この説教集からは、聖書原典における丁寧なワードスタディと神学的教理史的考察が明晰な論理の背景にあることが明確に伝わって来る。しかし、同時に簡潔な言葉で、信仰者の現実の中で、神の御言葉に向き合うような問いと答えへの適用が、どの説教にも散りばめられている。生ける主の御言葉を、日々の信仰生活に活かす為のカテキズムの適用にも習熟した袴田牧師の賜物が、ここにも発揮されている。本来、講解説教とは、御言葉の意味を問い、御言葉の示す福音をして、信仰者を自発的な主への感謝の応答に導き、「主の民、主の教会を建てあげる」説教であろう。一回一回の説教が、全て、今、ここで生きる会衆の具体的な信仰の姿勢を問い、養い、希望の内に建てあげる内容となっている点は、見事というほかない。
袴田牧師の説教の中で繰り返し用いられる言葉がある。それは、「健全に」、「健やかさ」、という表現である。例を挙げると「パウロの願望は、唯一つ、信徒たちが霊的に建てあげられることでした。(中略)。それは、信徒たちの群れである教会が、健全に建てあげられるということでもあります」(本書二四〇頁)。「私たちも『キリストにある者』として、パウロと同じ基本姿勢が求められています。人の前ではなく、神の御前に生きること。キリストの体である教会の一部として、体全体の健やかさのために生きること」です、とある(二四六頁)。信仰を個人主義的に捉え、神を観念的に語ろうとする危うさに対し、神と人との唯一の仲保者キリストに結ばれた福音の喜びが生む、具体的な生き方を、袴田牧師は、次のように明言する。「神の御前に生きることは、教会に生きることです。それゆえ、私たちもまさしく、キリストの体なる教会を造りあげるために召されています」(二四七頁)と。

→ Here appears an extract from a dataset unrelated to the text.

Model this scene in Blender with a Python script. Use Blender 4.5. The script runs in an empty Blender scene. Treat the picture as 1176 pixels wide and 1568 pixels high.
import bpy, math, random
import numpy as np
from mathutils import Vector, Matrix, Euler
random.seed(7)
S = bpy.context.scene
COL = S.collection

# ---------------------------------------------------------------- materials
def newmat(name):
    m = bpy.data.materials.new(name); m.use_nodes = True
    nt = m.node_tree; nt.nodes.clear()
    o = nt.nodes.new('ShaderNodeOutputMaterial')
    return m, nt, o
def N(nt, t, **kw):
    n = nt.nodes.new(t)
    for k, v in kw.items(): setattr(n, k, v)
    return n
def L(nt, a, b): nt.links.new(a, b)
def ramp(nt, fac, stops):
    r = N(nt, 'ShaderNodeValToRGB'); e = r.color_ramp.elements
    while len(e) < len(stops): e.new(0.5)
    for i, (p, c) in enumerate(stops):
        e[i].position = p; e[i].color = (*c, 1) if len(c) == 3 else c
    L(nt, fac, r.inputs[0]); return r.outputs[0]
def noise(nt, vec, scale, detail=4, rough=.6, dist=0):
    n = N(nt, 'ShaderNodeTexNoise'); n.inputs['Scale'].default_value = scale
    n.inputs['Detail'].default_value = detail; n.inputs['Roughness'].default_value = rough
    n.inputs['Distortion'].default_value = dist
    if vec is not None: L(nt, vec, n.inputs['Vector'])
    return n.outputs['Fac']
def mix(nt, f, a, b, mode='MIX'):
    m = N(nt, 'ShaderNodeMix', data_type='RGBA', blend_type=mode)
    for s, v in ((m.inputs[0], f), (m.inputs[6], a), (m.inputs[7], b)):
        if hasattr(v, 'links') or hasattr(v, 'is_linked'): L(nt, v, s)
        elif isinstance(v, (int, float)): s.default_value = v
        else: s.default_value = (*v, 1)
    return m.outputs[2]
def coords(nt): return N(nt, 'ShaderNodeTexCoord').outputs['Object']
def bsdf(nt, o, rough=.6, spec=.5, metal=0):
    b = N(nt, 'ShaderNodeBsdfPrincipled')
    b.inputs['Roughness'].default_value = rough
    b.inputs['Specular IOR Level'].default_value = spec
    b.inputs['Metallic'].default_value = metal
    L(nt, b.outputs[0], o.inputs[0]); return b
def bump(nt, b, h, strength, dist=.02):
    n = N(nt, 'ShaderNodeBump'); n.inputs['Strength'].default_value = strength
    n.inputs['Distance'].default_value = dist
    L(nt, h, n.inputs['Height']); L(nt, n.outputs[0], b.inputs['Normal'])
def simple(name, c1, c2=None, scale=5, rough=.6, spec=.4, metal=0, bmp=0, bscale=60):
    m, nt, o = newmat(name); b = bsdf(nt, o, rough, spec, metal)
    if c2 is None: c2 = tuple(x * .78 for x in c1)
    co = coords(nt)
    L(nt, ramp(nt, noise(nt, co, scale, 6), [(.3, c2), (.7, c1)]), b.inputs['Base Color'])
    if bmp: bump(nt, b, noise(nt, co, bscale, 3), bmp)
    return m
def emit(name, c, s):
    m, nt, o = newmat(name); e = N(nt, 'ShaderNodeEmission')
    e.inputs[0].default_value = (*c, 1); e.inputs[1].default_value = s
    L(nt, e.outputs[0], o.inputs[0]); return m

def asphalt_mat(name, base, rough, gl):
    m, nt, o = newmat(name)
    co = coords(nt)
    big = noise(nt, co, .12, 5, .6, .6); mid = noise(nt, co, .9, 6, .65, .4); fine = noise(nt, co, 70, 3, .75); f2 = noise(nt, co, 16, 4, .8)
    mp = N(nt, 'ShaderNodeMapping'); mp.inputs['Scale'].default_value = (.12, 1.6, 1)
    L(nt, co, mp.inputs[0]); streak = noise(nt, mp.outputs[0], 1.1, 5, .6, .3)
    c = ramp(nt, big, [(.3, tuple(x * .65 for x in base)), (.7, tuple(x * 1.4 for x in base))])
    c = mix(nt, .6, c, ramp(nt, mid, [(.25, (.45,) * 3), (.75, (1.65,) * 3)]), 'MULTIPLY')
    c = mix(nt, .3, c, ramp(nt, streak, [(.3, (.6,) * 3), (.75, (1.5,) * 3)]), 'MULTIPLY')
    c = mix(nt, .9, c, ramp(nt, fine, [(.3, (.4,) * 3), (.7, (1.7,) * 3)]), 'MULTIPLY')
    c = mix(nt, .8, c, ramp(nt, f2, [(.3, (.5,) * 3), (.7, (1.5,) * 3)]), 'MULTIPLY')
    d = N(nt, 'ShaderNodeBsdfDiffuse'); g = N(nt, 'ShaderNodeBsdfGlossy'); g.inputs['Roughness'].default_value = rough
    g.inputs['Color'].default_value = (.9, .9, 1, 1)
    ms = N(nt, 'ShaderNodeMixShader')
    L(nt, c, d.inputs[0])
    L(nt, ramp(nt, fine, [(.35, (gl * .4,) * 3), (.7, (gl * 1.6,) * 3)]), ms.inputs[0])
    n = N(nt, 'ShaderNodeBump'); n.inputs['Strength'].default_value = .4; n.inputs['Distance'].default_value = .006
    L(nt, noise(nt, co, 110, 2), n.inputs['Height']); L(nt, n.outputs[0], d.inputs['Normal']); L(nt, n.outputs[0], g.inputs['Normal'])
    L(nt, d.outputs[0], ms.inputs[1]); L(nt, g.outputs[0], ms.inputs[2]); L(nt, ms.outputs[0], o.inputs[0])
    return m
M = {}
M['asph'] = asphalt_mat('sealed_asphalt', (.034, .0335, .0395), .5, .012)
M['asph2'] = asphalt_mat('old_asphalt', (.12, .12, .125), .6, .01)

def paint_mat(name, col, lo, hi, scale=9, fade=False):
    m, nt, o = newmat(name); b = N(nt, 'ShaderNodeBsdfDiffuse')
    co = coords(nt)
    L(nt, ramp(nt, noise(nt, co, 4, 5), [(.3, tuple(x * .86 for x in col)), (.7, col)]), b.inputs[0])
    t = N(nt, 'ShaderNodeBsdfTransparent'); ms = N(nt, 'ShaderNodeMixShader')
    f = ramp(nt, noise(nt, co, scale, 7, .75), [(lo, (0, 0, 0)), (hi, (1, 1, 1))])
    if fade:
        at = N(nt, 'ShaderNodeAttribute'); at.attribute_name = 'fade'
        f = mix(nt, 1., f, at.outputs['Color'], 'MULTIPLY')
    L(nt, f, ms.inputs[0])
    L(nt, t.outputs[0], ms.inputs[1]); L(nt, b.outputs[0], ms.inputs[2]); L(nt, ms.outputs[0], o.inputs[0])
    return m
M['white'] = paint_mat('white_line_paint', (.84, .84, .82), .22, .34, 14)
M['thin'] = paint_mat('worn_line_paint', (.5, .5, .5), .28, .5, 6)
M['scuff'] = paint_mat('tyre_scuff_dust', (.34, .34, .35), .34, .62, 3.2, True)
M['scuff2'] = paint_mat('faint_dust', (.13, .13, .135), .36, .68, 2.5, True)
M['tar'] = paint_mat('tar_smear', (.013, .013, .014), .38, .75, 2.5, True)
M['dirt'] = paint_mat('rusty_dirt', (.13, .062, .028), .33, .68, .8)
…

袴田牧師の説教は、神の召しに殉じた使徒パウロの生き方を浮かび上がらせ、その姿を通して、パウロが結ばれていた主イエス・キリストへと一人一人の聴き手、読み手を導く説教である。御言葉によって示される主イエス・キリストのみに、人々の魂を向けさせる語りは徹底している。これは、説教者自身が、主の御言葉に仕える喜びと主の御言葉の力に徹して信頼しているがゆえの「健やかな」姿勢の現れであろう。この説教集を通して、キリストの福音により健やかな教会形成への召しに与る喜びと希望へと、読者は導かれるであろう。